Putting it together: Any local which "voluntarily" refuses to cede control over collective bargaining to the council, can be financially starved of the resources necessary to conduct its own effective collective bargaining and so forced into submission. It can't happen here, you will say? Then you don't know where Stern is taking the SEIU.As they say, read the rest.
The locals have no right to their own money. The council president is endowed with sweeping financial powers. He or she is authorized to hire and fire and direct the whole council paid staff and set their rate of pay and to retain attorneys, accountants, and other consultants. The president is insulated from membership control.

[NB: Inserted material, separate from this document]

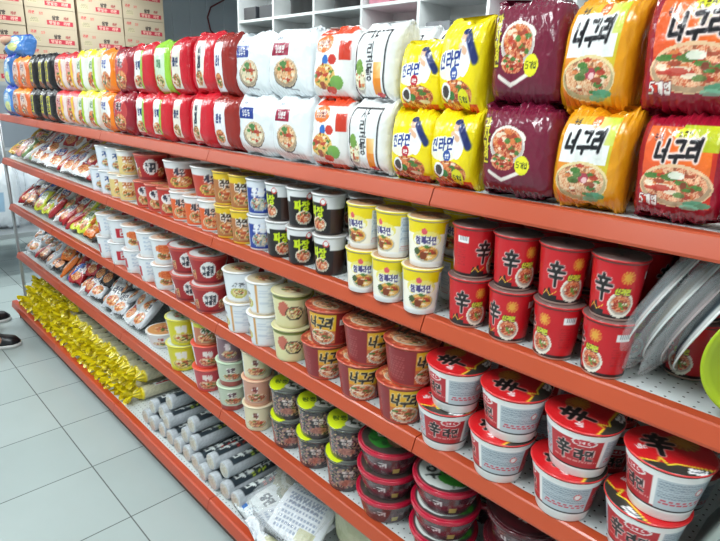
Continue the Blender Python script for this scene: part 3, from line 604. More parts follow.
CK('dred', .088, .066, .076, dred_body, dred_lid, 'wine red shrink-wrapped bowl with green lid picture', rim=(182, 24, 54), foot=(110, 100, 104), footh=.004, ns=130, nw=24, m=M_SHRINK, thickrim=.012, lidr=.93, obj='noodle_bowl')
CK('dred2', .088, .066, .076, dred_body, dred_lid2, 'wine red shrink-wrapped bowl with leafy dark lid', rim=(182, 24, 54), foot=(110, 100, 104), footh=.004, ns=130, nw=24, m=M_SHRINK, thickrim=.012, lidr=.93, obj='noodle_bowl')
CK('brown', .088, .066, .076, dred_body, brown_lid, 'dark brown-red shrink-wrapped bowl', rim=(78, 20, 30), foot=(60, 30, 34), footh=.004, ns=110, nw=22, m=M_SHRINK, thickrim=.012, lidr=.93, obj='noodle_bowl')

# ------------------------------------------------------------------ room
def room():
    struct(box_obj('floor', (-10, -3.2, -.1, 3.2, 6.2, 0), tiles()))
    struct(box_obj('ceiling', (-10, -3.2, 3.0, 3.2, 6.2, 3.1), M_CEIL))
    struct(box_obj('wall_left', (-10.1, -3.2, 0, -10, 6.2, 3), M_DARKWALL))
    struct(box_obj('wall_right', (3.2, -3.2, 0, 3.3, 6.2, 3), M_WALL))
    struct(box_obj('wall_front', (-10, -3.3, 0, 3.2, -3.2, 3), M_WALL))
    struct(box_obj('wall_back', (-10, 6.2, 0, 3.2, 6.3, 3), M_DARKWALL))
room()
fixture_mat = bpy.data.materials.new('lit_tube'); fixture_mat.use_nodes = True
fb = fixture_mat.node_tree.nodes['Principled BSDF']; fb.inputs['Emission Color'].default_value = (.93, 1, .98, 1); fb.inputs['Emission Strength'].default_value = 9
for i, (x, y) in enumerate(LAMPS):
    e = empty('ceiling_light', (x, y, LZ)); tag(e, 'long white fluorescent ceiling light fitting with lit tubes above the aisles', 'ceiling light', 'fluorescent ceiling lights')  # the two leftmost fittings are added ones, for extra light on the far wall
    box_obj('housing', (-.18, -.62, -.005, .18, .62, .066), M_WHITE, e)
    for s in (-.09, .09):
        bm = bmesh.new(); tube(bm, (s, -.58, -.03), (s, .58, -.03), .015); done('lamp_tube', bm, fixture_mat, e, True)

# ------------------------------------------------------------------ the gondola
X0, BW = -4.30, .9
DZ = {1: 1.432, 2: 1.150, 3: .840, 4: .500}
GX = empty('store_shelf', (-4.30, .9, 0)); tag(GX, 'long steel gondola shelf unit with orange front rails and white perforated boards', 'shelf unit')
def part(name, bm, m, smooth=False):
    o = done(name, bm, m, GX, smooth); o.location = (4.30, -.9, 0); return o
def strip(prof, x0, x1):
    bm = bmesh.new(); a = [bm.verts.new((x0, y, z)) for y, z in prof]; b = [bm.verts.new((x1, y, z)) for y, z in prof]
    n = len(prof)
    for i in range(n): bm.faces.new((a[i], a[(i + 1) % n], b[(i + 1) % n], b[i]))
    bm.faces.new(a[::-1]); bm.faces.new(b)
    bmesh.ops.recalc_face_normals(bm, faces=bm.faces); return bm
for lv, z in DZ.items():
    for i in range(6):
        xa, xb = X0 + i * BW + .0015, X0 + (i + 1) * BW - .0015
        bm = bmesh.new(); bx(bm, xa, .922, z - .026, xb, 1.345, z - .001)
        deck = part('shelf_board', bm, M_DECK)
        bm = strip([(.926, z), (.903, z), (.8995, z - .003), (.888, z - .032), (.889, z - .037), (.894, z - .037), (.904, z - .028), (.918, z - .026), (.926, z - .026)], xa, xb)
        done('front_rail', bm, M_ORANGE, deck)
for i in range(6):
    xa, xb = X0 - .05 * (i == 0) + i * BW + .0015, X0 + (i + 1) * BW - .0015; z = .143
    bm = bmesh.new(); bx(bm, xa, .852, z - .04, xb, 1.345, z - .001); deck = part('base_board', bm, M_DECK)
    done('front_rail', strip([(.86, z), (.835, z), (.829, z - .004), (.826, z - .018), (.822, z - .042), (.824, z - .048), (.836, z - .050), (.85, z - .04), (.86, z - .04)], xa, xb), M_ORANGE2, deck)
    bm = bmesh.new(); bx(bm, xa, .868, 0, xb, .88, .103); part('kick_panel', bm, M_KICK)
    bm = bmesh.new(); bx(bm, xa, 1.35, 0, xb, 1.362, 1.62); part('back_panel', bm, M_BACK)
bm = bmesh.new(); bx(bm, -4.353, .862, 0, -4.347, 1.34, .103); part('end_panel', bm, M_KICK)
for i in range(7):
    bm = bmesh.new(); bx(bm, X0 + i * BW - .02, 1.363, 0, X0 + i * BW + .02, 1.40, 1.66); part('rear_upright', bm, M_STEEL)
bm = bmesh.new(); tube(bm, (-4.318, .912, 0.145), (-4.318, .912, 1.395), .011); part('front_post', bm, M_STEEL, True)

# ------------------------------------------------------------------ top shelf bags
ORD = ['first', 'second', 'third', 'fourth', 'fifth', 'sixth', 'seventh', 'eighth', 'ninth', 'tenth', 'eleventh', 'twelfth', 'thirteenth', 'fourteenth', 'fifteenth']
TZ = DZ[1]
# left edges of the bags along the shelf, lower and upper layer
FARX = [-2.535, -2.67, -2.805, -2.96, -3.12, -3.26, -3.40, -3.54, -3.72, -3.90, -4.09]
KINDS = ['neo_r', 'neo_r', 'neo_o', 'maroon', 'jin_a', 'jin_b', 'gom', 'ansung', 'w_red', 'w_blue', 'm_white', 'r_label', 'r_label2', 'r_green', 'r_green', 'dred', 'orange', 'lime', 'lime', 'pink', 'pink', 'black', 'black', 'black', 'orange_mix', 'orange_mix', 'blue']
LOWX = [-.190, -.323, -.450, -.604, -.716, -.840, -.978, -1.112, -1.277, -1.454, -1.590, -1.754, -1.872, -2.022, -2.185, -2.375] + FARX
UPX = [-.188, -.344, -.470, -.613, -.722, -.841, -.983, -1.131, -1.312, -1.484, -1.592, -1.744, -1.872, -2.008, -2.200, -2.375] + FARX
cnt = {}
jr = random.Random(3)
SC = {'neo_r': (1, .98), 'neo_o': (1, .98)}
allb = []
for i, k in enumerate(KINDS):
    for lay, ed in ((0, LOWX), (1, UPX)):
        if lay and i == 0: continue
        ku = 'green' if (lay and i == 13) else k
        wd = (ed[i - 1] - ed[i] - .003) if i else .125
        allb.append((ku, ed[i] + wd / 2 - .008, lay, i, wd))
order = {}
for k, x, lay, i, wd in sorted(allb, key=lambda t: -t[1]):
    order[(k, x, lay)] = sum(1 for q in allb if q[0] == k and q[2] == lay and q[1] > x)
tot = {}
for k, x, lay, i, wd in allb: tot[(k, lay)] = tot.get((k, lay), 0) + 1
for k, x, lay, i, wd in allb:
    W, H, D, art, desc, kw = BAGS[k]
    sz = 1.0
    z = TZ + .001 if lay == 0 else TZ + .001 + BAGS[KINDS[i]][1] * .985 - .004
    sx = wd / W
    if lay == 1: sz = {'neo_r': 1.12, 'neo_o': 1.08, 'maroon': 1.10, 'jin_a': 1.16, 'jin_b': .95}.get(k, 1.09 if i > 9 else 1.02)
    y = .905 + D / 2 + (.012 if lay else 0) + jr.uniform(-.006, .006)
    n = order[(k, x, lay)]
    lab = desc.replace('multipack noodle bag', 'noodle multipack') + (', upper layer' if lay else ', lower layer')
    if tot[(k, lay)] > 1: lab += ', ' + ORD[n] + ' from right'
    else: lab += ' of top shelf'
    wlist = lab.split()
    bag(k, x, y, z, ' '.join(wlist[:16]), sx=sx, sz=sz, rz=jr.uniform(-.05, .05), tilt=jr.uniform(-.03, .02) if lay == 0 else jr.uniform(-.05, -.01))
# second row of multipacks behind, seen over the front ones
back = [('gom', -.80, 'white black-framed noodle multipack standing behind the yellow bags on top shelf'), ('gom', -.95, 'white black-framed noodle multipack in rear row behind its own kind'), ('w_red', -1.13, 'white red-labelled noodle multipack in rear row behind orange-red one'), ('w_blue', -1.33, 'white blue-labelled noodle multipack in the rear row of the top shelf'),
        ('m_white', -1.52, 'brown-red noodle multipack in rear row behind white blue-labelled bags'), ('r_label', -1.70, 'bright red noodle multipack in rear row behind its own kind'), ('r_label', -1.88, 'bright red noodle multipack in rear row behind slim red ones'), ('dred', -2.2, 'wine red noodle multipack in rear row behind lime-striped red bags'),
        ('dred', -2.38, 'wine red noodle multipack in rear row behind its own kind'), ('lime', -2.65, 'white lime-striped noodle multipack in rear row of the top shelf'), ('maroon', -.50, 'maroon noodle multipack in rear row behind its own kind'), ('neo_o', -.33, 'orange-yellow noodle multipack in rear row behind its own kind')]
for k, x, lab in back:
    W, H, D, *_ = BAGS[k]
    for lay in (0, 1):
        bag(k, x, 1.115 + .0, TZ + .001 + lay * (H * .985 - .003), lab + (', upper' if lay else ', lower') if len(lab.split()) < 16 else lab, sz=1.0 if not lay else 1.04, rz=jr.uniform(-.06, .06), sy=.9)

# ------------------------------------------------------------------ cups
SHN = {2: 'second shelf', 3: 'third shelf', 4: 'fourth shelf'}
ROWS = []   # (shelf, layer, kind, x, y offset of the front edge, uc, lid rotation)
def row(sh, lay, k, xs, uc=.15, lr=.3, yo=None, jit=.02):
    if yo is None: yo = {2: .0, 3: -.018, 4: -.008}[sh]
    for i, x in enumerate(xs):
        u = uc[i] if isinstance(uc, (list, tuple)) else uc + jr.uniform(-jit, jit)
        ROWS.append((sh, lay, k, x, yo, u, (lr[i] if isinstance(lr, (list, tuple)) else lr) + jr.uniform(-.15, .15)))
row(2, 0, 'shin', [-.62, -.521, -.422, -.327], uc=[.17, .25, .35, .34], yo=-.004); row(2, 1, 'shin', [-.62, -.522, -.425, -.328], uc=[.53, .15, .16, .2], yo=-.004)
row(2, 0, 'jin', [-.916, -.828, -.733 - .0], uc=[.15, .15, .14], yo=-.026); row(2, 1, 'jin', [-.920, -.824, -.727], uc=[.25, .26, .15], yo=-.022)
row(2, 0, 'blk', [-1.290, -1.190, -1.072], uc=[.12, .13, .24]); row(2, 1, 'blk', [-1.288, -1.188, -1.078], uc=[.28, .13, .26])
row(2, 0, 'blk', [-1.0 + .018], uc=[.3], yo=.04); row(2, 1, 'blk', [-1.0 + .01], uc=[.3], yo=.05)
row(2, 0, 'blue', [-1.385]); row(2, 1, 'blue', [-1.388])
row(2, 0, 'yb', [-1.578, -1.482]); row(2, 1, 'yb', [-1.582, -1.486])
row(2, 0, 'ow', [-1.895, -1.79, -1.685]); row(2, 1, 'wr', [-1.925, -1.72 - .0])
row(2, 0, 'rn', [-2.21, -2.105, -2.0]); row(2, 1, 'rk', [-2.185])
row(2, 0, 'oy', [-2.375, -2.475 + .0]); row(2, 1, 'oy', [-2.36])
row(2, 0, 'wb', [-2.585, -2.70]); row(2, 1, 'wb', [-2.48, -2.60])
row(3, 0, 'sb', [-.652, -.506, -.358, -.212], uc=[.13, .36, .37, .17], yo=-.026, lr=[.4, 1.6, 1.7, -.5]); row(3, 1, 'sb', [-.632, -.488, -.343, -.195], uc=[.3, .32, .14, .28], yo=-.026, lr=[1.7, 1.8, 1.6, .5])
row(3, 0, 'neo', [-1.09, -.940, -.793], uc=[.08, .12, .11]); row(3, 1, 'neo', [-1.07, -.918, -.772], uc=[.2, .04, .0])
row(3, 0, 'cream', [-1.235]); row(3, 1, 'cream', [-1.235])
row(3, 0, 'white', [-1.372, -1.510], uc=[.36, .36]); row(3, 1, 'white', [-1.372, -1.510], uc=[.34, .15])
row(3, 0, 'kim', [-1.735, -1.890], uc=.12); row(3, 1, 'kim', [-1.74, -1.895], uc=.12)
row(3, 0, 'wo3', [-2.06]); row(3, 1, 'wo3', [-2.055]); row(3, 0, 'w3', [-2.195], uc=.36)
row(3, 1, 'w3', [-2.19], uc=.36); row(3, 0, 'w3', [-2.345], uc=.36); row(3, 1, 'wo3', [-2.335]); row(3, 0, 'w3', [-2.505, -2.65], uc=[.12, .36]); row(3, 1, 'w3', [-2.49, -2.63], uc=[.12, .36])
row(4, 0, 'wbowl', [-2.262], yo=.02)
row(4, 0, 'yel', [-2.0]); row(4, 1, 'yel', [-1.99])
for L in (0, 1): row(4, L, 'pink', [-1.78])
row(4, 2, 'snack', [-1.775])
for L in (0, 1): row(4, L, 'grn', [-1.60])
row(4, 2, 'plum', [-1.595])
row(4, 0, 'crm4', [-1.43]); row(4, 1, 'pk4', [-1.43]); row(4, 2, 'crm4', [-1.43])
row(4, 0, 'blkb', [-1.285, -1.148, -1.008], yo=.005, lr=.9); row(4, 1, 'blkb', [-1.285, -1.143, -1.003], yo=.005, lr=.85)
for L in (0, 1, 2): row(4, L, 'dred2', [-.85], yo=-.006, lr=.75); row(4, L, 'dred', [-.655], yo=-.006, lr=.7)
for L in (0, 1, 2): row(4, L, 'brown', [-.455, -.262], yo=.02)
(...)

Because the council is an intermediary body, not a local, the president, despite those enormous powers, is not elected by the membership but by a delegated body, in this case by the council executive board. After their four-year appointive term is up, executive board members will be elected by the locals, but that status does not give them a paid job. The president's power of the purse extends even to those who have the constitutional power to elect him or her. An executive board member depends upon the president for a paid staff job.
In the old style SEIU, the now-familiar mega locals remain formally autonomous; they collect and retain dues; their members elect local officers; they are responsible for organizing, collective bargaining, processing trials and charges --- all the authority and responsibility traditionally vested in local unions remains. With the new California janitors council, the role of locals is transformed. To sum it up:
The council takes over dues and assessments. As required by federal law, after the appointive term has ended local members will be permitted to elect local officers, but not necessarily to pay them. Money for all salaries, including for elected local officers, depends upon decision of the council. Who pays the piper calls the tune. Without independent access to money, local members lose control over their own locals. The handling of grievances and the processing of charges and trials are removed a greater distance away from the membership. The council dominates the locals; the international president, through his appointive power, dominates the council.
It gives Andy Stern's penchant for control a whole new level of focus.
Anyone who believes in democracy should avoid SEIU like the (purple) plague.